Tra i suoi brand preferiti Gucci di Alessandro Michele, Burberry di Riccardo Tisci e Louis Vuitton, che le ha persino customizzato un tutore quando si è rotta il piede. Proprio come la maggior parte dei suoi coetanei, è anche una grande appassionata di sneakers, soprattutto di Jordan - e per quanto ami ripetere che le piacciono soltanto gli item che di solito tutti gli altri odiano, quando è stata ospite di un episodio di Sneaker Shopping With Complex ha comprato tre paia di Off White x Nike. Nonostante qualche concessione mainstream, la sua world-weariness prende il controllo di qualsiasi brand indossi: a febbraio 2020, sul red carpet degli Oscar®, è riuscita a far sembrare punk persino un tailleur di Chanel.
Billie Eilish ha inaugurato un’estetica surreale, un po’ nerd e influenzata dalla cyberculture, ma allo stesso tempo nuda e cruda; niente di più lontano dalle foto “filtrate” sui profili Instagram dei Millennial, cresciuti a furia di applicare effetti su effetti ai loro selfie. Billie Eilish e la generazione world-weary si sentono tanto più cool quanto più sembrano naturali, rinnegando l’estetica dell’eccesso dei primi anni Duemila. Le sue scelte sono un atto di ribellione, una sfida alle icone pop del passato, come spiega la sua stylist Samantha Burkhart (che ha lavorato con Katy Perry e Christina Aguilera): “I suoi outfit sono eccessivi. Si diverte nella scomodità del non vestire abiti della sua taglia. Un atteggiamento che rappresenta alla perfezione una generazione a cui è venuta a noia l'artificiosità della pop music prodotta in maniera standardizzata, che sembra fatta da algoritmi.”

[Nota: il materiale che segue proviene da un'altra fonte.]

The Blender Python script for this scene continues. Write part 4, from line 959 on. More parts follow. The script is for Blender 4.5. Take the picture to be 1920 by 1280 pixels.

Dato che la Generazione Z rappresenta oggi una grande fetta del mercato del luxury e della moda in generale, i brand non solo hanno iniziato a sceglierla come testimonial, ma anche a proporre il suo stile nelle loro collezioni. Non è un caso, infatti, che UNIQLO UT abbia annunciato una capsule collection in collaborazione con lei e l’artista Takashi Murakami: una serie di t-shirt e di cappelli caratterizzati dalle grafiche che mixano il Blohsh di Billie agli iconici fiori di Murakami, disponibile online e negli store UNIQLO dal 25 maggio.